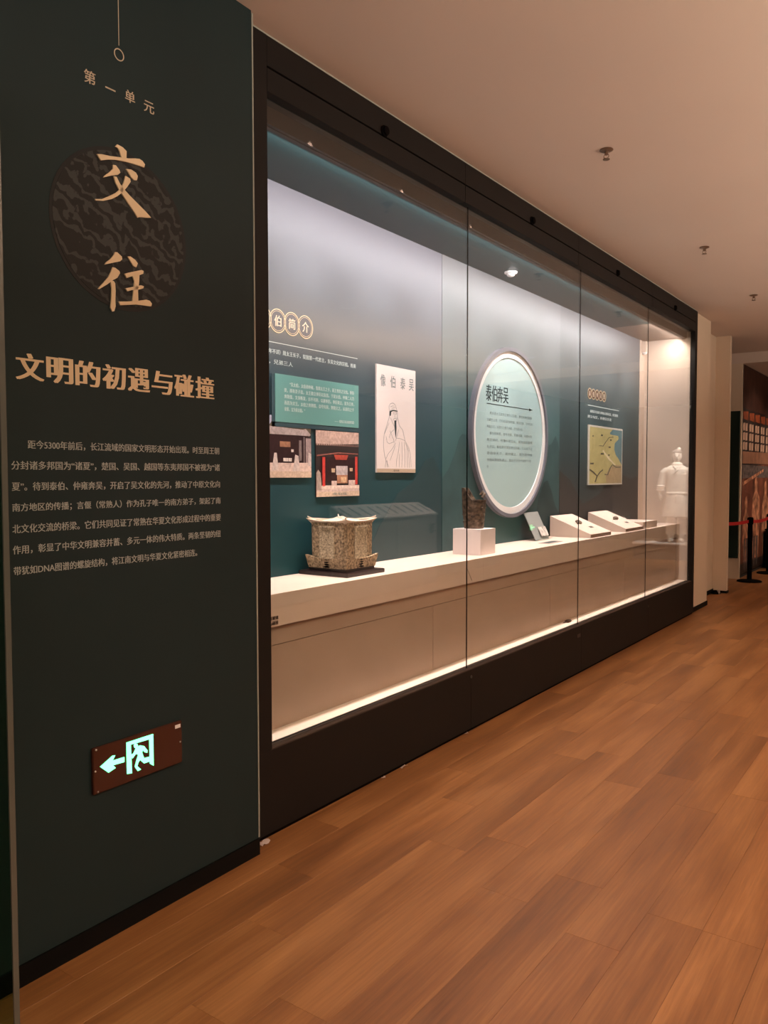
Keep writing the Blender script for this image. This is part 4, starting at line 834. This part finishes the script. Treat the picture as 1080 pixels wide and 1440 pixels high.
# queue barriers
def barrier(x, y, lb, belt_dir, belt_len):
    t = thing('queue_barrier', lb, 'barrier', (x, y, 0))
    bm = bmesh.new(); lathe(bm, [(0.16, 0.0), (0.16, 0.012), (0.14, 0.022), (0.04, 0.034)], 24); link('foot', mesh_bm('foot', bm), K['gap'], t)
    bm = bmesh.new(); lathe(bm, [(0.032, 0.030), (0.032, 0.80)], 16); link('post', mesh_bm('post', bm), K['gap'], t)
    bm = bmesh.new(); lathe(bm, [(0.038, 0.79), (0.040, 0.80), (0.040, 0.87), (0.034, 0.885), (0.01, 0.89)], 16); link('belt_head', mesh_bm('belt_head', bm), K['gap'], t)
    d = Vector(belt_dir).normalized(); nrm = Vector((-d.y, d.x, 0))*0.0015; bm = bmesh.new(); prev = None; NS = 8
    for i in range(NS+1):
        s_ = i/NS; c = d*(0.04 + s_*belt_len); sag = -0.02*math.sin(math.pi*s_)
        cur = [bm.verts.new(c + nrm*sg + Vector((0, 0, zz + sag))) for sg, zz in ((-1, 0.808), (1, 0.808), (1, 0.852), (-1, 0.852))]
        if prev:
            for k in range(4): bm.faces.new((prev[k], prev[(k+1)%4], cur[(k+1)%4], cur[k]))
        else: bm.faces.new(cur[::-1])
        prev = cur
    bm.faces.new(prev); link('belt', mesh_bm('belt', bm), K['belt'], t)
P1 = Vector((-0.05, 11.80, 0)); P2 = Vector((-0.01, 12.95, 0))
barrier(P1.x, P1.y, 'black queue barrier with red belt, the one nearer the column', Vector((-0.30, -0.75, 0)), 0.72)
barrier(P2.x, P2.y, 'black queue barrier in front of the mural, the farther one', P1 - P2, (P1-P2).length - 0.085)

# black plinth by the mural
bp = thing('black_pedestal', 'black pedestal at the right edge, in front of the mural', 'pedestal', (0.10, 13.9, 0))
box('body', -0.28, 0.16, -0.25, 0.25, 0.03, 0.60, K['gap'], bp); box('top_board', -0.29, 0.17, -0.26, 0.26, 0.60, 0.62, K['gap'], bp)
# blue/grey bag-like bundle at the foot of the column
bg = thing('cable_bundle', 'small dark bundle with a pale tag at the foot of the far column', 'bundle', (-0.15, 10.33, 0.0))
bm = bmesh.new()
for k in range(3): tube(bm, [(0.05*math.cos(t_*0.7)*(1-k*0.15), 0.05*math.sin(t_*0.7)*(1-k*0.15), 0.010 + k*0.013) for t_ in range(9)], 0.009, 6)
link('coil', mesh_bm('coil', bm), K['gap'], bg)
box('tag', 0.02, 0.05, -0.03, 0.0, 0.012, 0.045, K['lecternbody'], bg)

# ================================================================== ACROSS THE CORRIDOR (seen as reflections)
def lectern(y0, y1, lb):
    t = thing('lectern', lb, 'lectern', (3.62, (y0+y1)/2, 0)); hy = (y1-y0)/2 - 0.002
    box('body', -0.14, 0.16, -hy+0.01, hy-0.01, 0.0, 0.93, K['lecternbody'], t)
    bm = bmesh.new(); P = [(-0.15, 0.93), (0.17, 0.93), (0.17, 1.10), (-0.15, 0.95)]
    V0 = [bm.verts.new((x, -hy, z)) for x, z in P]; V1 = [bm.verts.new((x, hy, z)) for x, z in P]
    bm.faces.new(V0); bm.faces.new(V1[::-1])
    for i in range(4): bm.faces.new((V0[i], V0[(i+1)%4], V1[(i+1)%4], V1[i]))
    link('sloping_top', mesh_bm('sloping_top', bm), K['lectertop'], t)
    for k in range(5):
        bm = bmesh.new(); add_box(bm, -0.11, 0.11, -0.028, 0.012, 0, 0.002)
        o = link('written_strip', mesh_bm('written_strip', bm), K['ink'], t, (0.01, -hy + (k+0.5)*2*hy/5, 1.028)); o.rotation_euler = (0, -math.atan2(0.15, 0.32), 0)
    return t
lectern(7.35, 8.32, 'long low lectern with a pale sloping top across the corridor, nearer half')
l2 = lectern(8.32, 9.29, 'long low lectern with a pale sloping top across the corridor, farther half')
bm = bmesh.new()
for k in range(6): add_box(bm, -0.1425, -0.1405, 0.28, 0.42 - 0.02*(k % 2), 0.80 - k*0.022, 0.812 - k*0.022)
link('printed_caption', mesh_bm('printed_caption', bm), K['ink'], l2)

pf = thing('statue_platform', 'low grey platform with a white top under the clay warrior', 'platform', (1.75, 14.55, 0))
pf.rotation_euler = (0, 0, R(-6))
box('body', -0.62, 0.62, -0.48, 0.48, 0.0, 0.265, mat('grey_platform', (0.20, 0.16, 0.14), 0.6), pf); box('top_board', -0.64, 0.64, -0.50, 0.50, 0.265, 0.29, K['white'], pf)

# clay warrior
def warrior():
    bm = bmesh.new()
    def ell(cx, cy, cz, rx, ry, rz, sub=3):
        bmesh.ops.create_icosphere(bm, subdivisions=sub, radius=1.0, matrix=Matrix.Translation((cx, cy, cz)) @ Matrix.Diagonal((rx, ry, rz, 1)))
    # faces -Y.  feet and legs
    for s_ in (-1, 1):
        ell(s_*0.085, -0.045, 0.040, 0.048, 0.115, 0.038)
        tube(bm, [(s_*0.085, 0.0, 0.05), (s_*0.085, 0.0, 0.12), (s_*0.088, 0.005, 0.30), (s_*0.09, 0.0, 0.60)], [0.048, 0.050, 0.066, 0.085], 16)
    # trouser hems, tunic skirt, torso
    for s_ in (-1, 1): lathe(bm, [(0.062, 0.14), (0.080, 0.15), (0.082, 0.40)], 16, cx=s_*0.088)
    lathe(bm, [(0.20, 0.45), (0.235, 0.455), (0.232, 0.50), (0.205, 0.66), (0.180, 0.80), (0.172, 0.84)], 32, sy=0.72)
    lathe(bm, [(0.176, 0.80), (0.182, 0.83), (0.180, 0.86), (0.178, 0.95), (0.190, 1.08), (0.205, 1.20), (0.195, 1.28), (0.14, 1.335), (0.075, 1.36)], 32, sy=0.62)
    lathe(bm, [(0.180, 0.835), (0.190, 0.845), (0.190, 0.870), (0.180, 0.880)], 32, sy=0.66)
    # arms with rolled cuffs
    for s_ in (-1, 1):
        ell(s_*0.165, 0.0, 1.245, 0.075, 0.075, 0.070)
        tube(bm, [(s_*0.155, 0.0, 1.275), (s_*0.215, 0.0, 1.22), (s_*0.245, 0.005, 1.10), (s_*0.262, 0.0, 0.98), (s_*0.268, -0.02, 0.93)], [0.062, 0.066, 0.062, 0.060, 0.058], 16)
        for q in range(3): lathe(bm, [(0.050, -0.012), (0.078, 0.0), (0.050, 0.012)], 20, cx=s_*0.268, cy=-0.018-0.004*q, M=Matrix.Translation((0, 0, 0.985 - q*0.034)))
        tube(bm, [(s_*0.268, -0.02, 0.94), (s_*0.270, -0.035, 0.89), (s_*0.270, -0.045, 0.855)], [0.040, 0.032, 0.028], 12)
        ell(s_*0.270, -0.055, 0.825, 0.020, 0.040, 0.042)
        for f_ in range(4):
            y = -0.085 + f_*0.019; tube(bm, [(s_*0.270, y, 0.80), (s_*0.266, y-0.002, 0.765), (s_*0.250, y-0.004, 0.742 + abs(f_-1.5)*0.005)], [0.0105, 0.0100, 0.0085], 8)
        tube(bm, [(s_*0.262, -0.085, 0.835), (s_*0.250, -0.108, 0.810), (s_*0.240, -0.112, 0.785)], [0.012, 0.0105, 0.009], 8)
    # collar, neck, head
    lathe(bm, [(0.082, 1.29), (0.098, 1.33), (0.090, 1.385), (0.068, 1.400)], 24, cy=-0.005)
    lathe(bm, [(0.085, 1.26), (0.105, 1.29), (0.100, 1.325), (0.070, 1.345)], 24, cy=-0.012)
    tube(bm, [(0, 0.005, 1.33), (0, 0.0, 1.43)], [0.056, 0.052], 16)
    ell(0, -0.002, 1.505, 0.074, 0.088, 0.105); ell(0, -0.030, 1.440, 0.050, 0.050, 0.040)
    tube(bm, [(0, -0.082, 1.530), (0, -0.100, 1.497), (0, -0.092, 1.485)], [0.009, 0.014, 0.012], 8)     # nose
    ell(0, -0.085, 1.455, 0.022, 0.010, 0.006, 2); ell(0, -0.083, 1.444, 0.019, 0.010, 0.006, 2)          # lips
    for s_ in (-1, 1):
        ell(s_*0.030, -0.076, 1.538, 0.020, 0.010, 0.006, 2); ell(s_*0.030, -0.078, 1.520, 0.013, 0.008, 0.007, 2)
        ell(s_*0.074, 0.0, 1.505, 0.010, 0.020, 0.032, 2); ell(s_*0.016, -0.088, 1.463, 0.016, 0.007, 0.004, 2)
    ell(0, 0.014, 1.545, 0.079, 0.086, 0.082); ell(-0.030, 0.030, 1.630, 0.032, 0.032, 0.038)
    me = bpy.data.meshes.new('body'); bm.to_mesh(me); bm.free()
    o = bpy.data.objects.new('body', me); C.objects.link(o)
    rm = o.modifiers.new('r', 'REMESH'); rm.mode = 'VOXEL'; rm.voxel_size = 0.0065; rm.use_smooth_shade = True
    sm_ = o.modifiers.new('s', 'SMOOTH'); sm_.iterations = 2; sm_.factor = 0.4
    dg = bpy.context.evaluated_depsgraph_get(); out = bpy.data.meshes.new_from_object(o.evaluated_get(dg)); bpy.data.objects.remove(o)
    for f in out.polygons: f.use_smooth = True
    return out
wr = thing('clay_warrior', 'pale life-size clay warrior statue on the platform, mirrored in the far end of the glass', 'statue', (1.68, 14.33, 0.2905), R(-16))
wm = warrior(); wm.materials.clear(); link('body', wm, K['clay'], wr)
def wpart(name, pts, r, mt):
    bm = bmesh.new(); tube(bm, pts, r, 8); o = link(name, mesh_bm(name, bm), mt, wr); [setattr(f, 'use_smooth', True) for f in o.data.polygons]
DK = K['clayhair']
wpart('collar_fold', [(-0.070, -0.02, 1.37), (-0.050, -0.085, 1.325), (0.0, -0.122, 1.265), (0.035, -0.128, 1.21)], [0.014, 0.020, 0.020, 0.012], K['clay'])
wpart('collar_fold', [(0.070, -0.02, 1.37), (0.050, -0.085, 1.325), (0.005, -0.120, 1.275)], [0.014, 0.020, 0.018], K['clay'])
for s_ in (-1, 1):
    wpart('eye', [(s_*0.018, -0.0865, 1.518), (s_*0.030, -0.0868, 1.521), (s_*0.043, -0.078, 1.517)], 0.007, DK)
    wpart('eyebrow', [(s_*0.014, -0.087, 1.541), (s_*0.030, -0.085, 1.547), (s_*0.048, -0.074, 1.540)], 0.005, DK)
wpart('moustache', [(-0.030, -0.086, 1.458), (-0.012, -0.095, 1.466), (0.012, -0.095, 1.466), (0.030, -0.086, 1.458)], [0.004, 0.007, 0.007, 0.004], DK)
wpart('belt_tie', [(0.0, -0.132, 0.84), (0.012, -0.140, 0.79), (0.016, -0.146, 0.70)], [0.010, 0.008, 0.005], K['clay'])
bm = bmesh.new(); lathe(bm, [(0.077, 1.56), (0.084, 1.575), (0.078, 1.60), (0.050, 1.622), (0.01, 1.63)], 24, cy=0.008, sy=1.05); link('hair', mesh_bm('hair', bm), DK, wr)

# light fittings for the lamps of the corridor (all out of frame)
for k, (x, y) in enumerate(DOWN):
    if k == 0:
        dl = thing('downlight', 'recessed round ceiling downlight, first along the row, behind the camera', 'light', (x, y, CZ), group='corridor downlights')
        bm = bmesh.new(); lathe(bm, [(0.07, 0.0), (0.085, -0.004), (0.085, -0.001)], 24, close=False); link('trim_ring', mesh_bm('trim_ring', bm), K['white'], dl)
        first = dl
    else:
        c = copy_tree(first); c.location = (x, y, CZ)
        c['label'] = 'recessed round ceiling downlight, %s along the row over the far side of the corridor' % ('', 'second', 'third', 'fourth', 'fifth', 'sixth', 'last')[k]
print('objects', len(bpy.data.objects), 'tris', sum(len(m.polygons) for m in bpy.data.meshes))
::::
From the first line of the material down to the line containing "barrier(P2.x, P2.y, 'black", inclusive, return each line exactly, skipping any picture.

## Result of this exercise:
Keep writing the Blender script for this image. This is part 4, starting at line 834. This part finishes the script. Treat the picture as 1080 pixels wide and 1440 pixels high.
# queue barriers
def barrier(x, y, lb, belt_dir, belt_len):
    t = thing('queue_barrier', lb, 'barrier', (x, y, 0))
    bm = bmesh.new(); lathe(bm, [(0.16, 0.0), (0.16, 0.012), (0.14, 0.022), (0.04, 0.034)], 24); link('foot', mesh_bm('foot', bm), K['gap'], t)
    bm = bmesh.new(); lathe(bm, [(0.032, 0.030), (0.032, 0.80)], 16); link('post', mesh_bm('post', bm), K['gap'], t)
    bm = bmesh.new(); lathe(bm, [(0.038, 0.79), (0.040, 0.80), (0.040, 0.87), (0.034, 0.885), (0.01, 0.89)], 16); link('belt_head', mesh_bm('belt_head', bm), K['gap'], t)
    d = Vector(belt_dir).normalized(); nrm = Vector((-d.y, d.x, 0))*0.0015; bm = bmesh.new(); prev = None; NS = 8
    for i in range(NS+1):
        s_ = i/NS; c = d*(0.04 + s_*belt_len); sag = -0.02*math.sin(math.pi*s_)
        cur = [bm.verts.new(c + nrm*sg + Vector((0, 0, zz + sag))) for sg, zz in ((-1, 0.808), (1, 0.808), (1, 0.852), (-1, 0.852))]
        if prev:
            for k in range(4): bm.faces.new((prev[k], prev[(k+1)%4], cur[(k+1)%4], cur[k]))
        else: bm.faces.new(cur[::-1])
        prev = cur
    bm.faces.new(prev); link('belt', mesh_bm('belt', bm), K['belt'], t)
P1 = Vector((-0.05, 11.80, 0)); P2 = Vector((-0.01, 12.95, 0))
barrier(P1.x, P1.y, 'black queue barrier with red belt, the one nearer the column', Vector((-0.30, -0.75, 0)), 0.72)
barrier(P2.x, P2.y, 'black queue barrier in front of the mural, the farther one', P1 - P2, (P1-P2).length - 0.085)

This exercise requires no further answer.